And there was yet another side to Ollie. He needed and enjoyed certain creature comforts. He would carry around a cushion if he thought he might have to spend sometime on a hard chair. He would not travel without his slippers and to save carrying them back and forth, he left a pair at my house. He was a great planner. And he invariably brought a supply of kitchen towels "for his paws". He wouldn't wear jumpers that were too "scratchy" and always had bubbles in his bath. Comfy and tasty were words which when uttered, he said with great relish and satisfaction. He took pleasure from the little things in life.

He loved animals, cats especially, and got great pleasure peering through his binoculars at the birds resting outside. Those binoculars were always left conveniently on his window sill.
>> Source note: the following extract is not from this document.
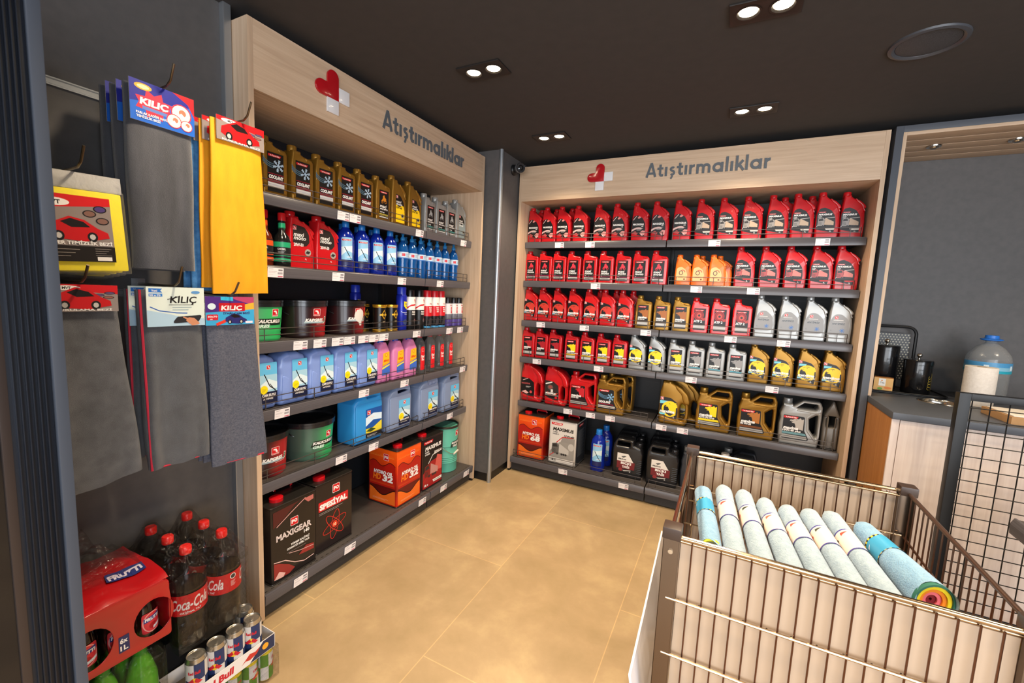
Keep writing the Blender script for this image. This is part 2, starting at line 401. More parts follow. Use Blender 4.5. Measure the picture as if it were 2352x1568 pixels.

I will always cherish the days and nights of animated debate and laughter over politics, human nature then more politics and human nature. The fun we had dancing in my sitting room and his and Ollie's pogo inspired take on salsa. He was a man I admired and loved dearly. He was most wonderful.

The last time I saw him, it was hailing and storming so we abandoned an energetic afternoon for one watching back to back Columbo's, then he didnt want to play scrabble because he said I always got the lucky tiles. He was probably right as I was no match for him and needed all the help I could get. Anyway, we did play scrabble, I did get the lucky tiles and he won.